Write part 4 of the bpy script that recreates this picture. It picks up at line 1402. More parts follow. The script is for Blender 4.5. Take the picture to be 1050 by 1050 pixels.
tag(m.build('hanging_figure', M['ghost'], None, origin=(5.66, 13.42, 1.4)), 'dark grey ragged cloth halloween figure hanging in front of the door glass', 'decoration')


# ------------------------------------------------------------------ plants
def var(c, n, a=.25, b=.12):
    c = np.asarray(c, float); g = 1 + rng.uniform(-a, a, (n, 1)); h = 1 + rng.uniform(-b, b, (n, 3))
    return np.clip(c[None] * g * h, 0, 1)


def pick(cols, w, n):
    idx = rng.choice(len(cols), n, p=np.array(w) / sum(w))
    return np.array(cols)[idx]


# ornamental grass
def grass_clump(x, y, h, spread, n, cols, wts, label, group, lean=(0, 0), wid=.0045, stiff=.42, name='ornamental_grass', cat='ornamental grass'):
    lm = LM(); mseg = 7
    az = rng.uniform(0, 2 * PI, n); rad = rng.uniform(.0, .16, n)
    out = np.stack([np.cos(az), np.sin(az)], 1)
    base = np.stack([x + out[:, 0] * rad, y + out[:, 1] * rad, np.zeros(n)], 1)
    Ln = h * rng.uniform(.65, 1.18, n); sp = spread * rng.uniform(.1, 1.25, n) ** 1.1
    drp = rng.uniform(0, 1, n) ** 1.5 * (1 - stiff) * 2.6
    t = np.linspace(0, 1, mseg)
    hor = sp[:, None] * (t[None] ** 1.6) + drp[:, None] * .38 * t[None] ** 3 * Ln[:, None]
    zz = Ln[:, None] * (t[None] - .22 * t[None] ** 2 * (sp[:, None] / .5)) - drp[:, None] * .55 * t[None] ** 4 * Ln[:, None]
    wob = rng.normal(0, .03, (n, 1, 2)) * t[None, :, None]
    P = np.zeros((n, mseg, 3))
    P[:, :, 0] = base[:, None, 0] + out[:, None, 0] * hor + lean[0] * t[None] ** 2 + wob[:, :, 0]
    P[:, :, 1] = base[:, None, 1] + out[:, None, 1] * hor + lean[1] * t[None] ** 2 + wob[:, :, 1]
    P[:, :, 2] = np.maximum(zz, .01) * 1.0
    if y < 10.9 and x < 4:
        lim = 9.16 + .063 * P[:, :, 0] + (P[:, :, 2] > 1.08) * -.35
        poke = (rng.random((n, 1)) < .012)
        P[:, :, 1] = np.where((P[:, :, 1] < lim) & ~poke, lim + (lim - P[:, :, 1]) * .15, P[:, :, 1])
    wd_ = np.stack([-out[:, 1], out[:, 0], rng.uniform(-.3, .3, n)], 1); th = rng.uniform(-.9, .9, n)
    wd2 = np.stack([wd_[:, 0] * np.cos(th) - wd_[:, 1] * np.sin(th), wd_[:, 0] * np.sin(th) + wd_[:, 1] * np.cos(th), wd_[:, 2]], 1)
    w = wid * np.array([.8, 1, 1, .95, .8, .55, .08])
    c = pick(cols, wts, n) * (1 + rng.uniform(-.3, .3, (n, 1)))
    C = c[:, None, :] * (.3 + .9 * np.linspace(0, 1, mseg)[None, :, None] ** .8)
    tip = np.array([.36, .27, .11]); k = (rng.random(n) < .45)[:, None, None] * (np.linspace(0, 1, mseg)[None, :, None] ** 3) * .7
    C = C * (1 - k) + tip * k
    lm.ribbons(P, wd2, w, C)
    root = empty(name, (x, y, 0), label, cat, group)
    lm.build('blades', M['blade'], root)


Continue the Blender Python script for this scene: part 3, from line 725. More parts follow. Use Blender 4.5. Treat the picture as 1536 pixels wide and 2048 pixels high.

============

Each record should come back exactly as written.

_EXERCISE RESULT_.
Write part 4 of the bpy script that recreates this picture. It picks up at line 1402. More parts follow. The script is for Blender 4.5. Take the picture to be 1050 by 1050 pixels.
tag(m.build('hanging_figure', M['ghost'], None, origin=(5.66, 13.42, 1.4)), 'dark grey ragged cloth halloween figure hanging in front of the door glass', 'decoration')


# ------------------------------------------------------------------ plants
def var(c, n, a=.25, b=.12):
    c = np.asarray(c, float); g = 1 + rng.uniform(-a, a, (n, 1)); h = 1 + rng.uniform(-b, b, (n, 3))
    return np.clip(c[None] * g * h, 0, 1)


def pick(cols, w, n):
    idx = rng.choice(len(cols), n, p=np.array(w) / sum(w))
    return np.array(cols)[idx]


# ornamental grass
def grass_clump(x, y, h, spread, n, cols, wts, label, group, lean=(0, 0), wid=.0045, stiff=.42, name='ornamental_grass', cat='ornamental grass'):
    lm = LM(); mseg = 7
    az = rng.uniform(0, 2 * PI, n); rad = rng.uniform(.0, .16, n)
    out = np.stack([np.cos(az), np.sin(az)], 1)
    base = np.stack([x + out[:, 0] * rad, y + out[:, 1] * rad, np.zeros(n)], 1)
    Ln = h * rng.uniform(.65, 1.18, n); sp = spread * rng.uniform(.1, 1.25, n) ** 1.1
    drp = rng.uniform(0, 1, n) ** 1.5 * (1 - stiff) * 2.6
    t = np.linspace(0, 1, mseg)
    hor = sp[:, None] * (t[None] ** 1.6) + drp[:, None] * .38 * t[None] ** 3 * Ln[:, None]
    zz = Ln[:, None] * (t[None] - .22 * t[None] ** 2 * (sp[:, None] / .5)) - drp[:, None] * .55 * t[None] ** 4 * Ln[:, None]
    wob = rng.normal(0, .03, (n, 1, 2)) * t[None, :, None]
    P = np.zeros((n, mseg, 3))
    P[:, :, 0] = base[:, None, 0] + out[:, None, 0] * hor + lean[0] * t[None] ** 2 + wob[:, :, 0]
    P[:, :, 1] = base[:, None, 1] + out[:, None, 1] * hor + lean[1] * t[None] ** 2 + wob[:, :, 1]
    P[:, :, 2] = np.maximum(zz, .01) * 1.0
    if y < 10.9 and x < 4:
        lim = 9.16 + .063 * P[:, :, 0] + (P[:, :, 2] > 1.08) * -.35
        poke = (rng.random((n, 1)) < .012)
        P[:, :, 1] = np.where((P[:, :, 1] < lim) & ~poke, lim + (lim - P[:, :, 1]) * .15, P[:, :, 1])
    wd_ = np.stack([-out[:, 1], out[:, 0], rng.uniform(-.3, .3, n)], 1); th = rng.uniform(-.9, .9, n)
    wd2 = np.stack([wd_[:, 0] * np.cos(th) - wd_[:, 1] * np.sin(th), wd_[:, 0] * np.sin(th) + wd_[:, 1] * np.cos(th), wd_[:, 2]], 1)
    w = wid * np.array([.8, 1, 1, .95, .8, .55, .08])
    c = pick(cols, wts, n) * (1 + rng.uniform(-.3, .3, (n, 1)))
    C = c[:, None, :] * (.3 + .9 * np.linspace(0, 1, mseg)[None, :, None] ** .8)
    tip = np.array([.36, .27, .11]); k = (rng.random(n) < .45)[:, None, None] * (np.linspace(0, 1, mseg)[None, :, None] ** 3) * .7
    C = C * (1 - k) + tip * k
    lm.ribbons(P, wd2, w, C)
    root = empty(name, (x, y, 0), label, cat, group)
    lm.build('blades', M['blade'], root)


Continue the Blender Python script for this scene: part 3, from line 725. More parts follow. Use Blender 4.5. Treat the picture as 1536 pixels wide and 2048 pixels high.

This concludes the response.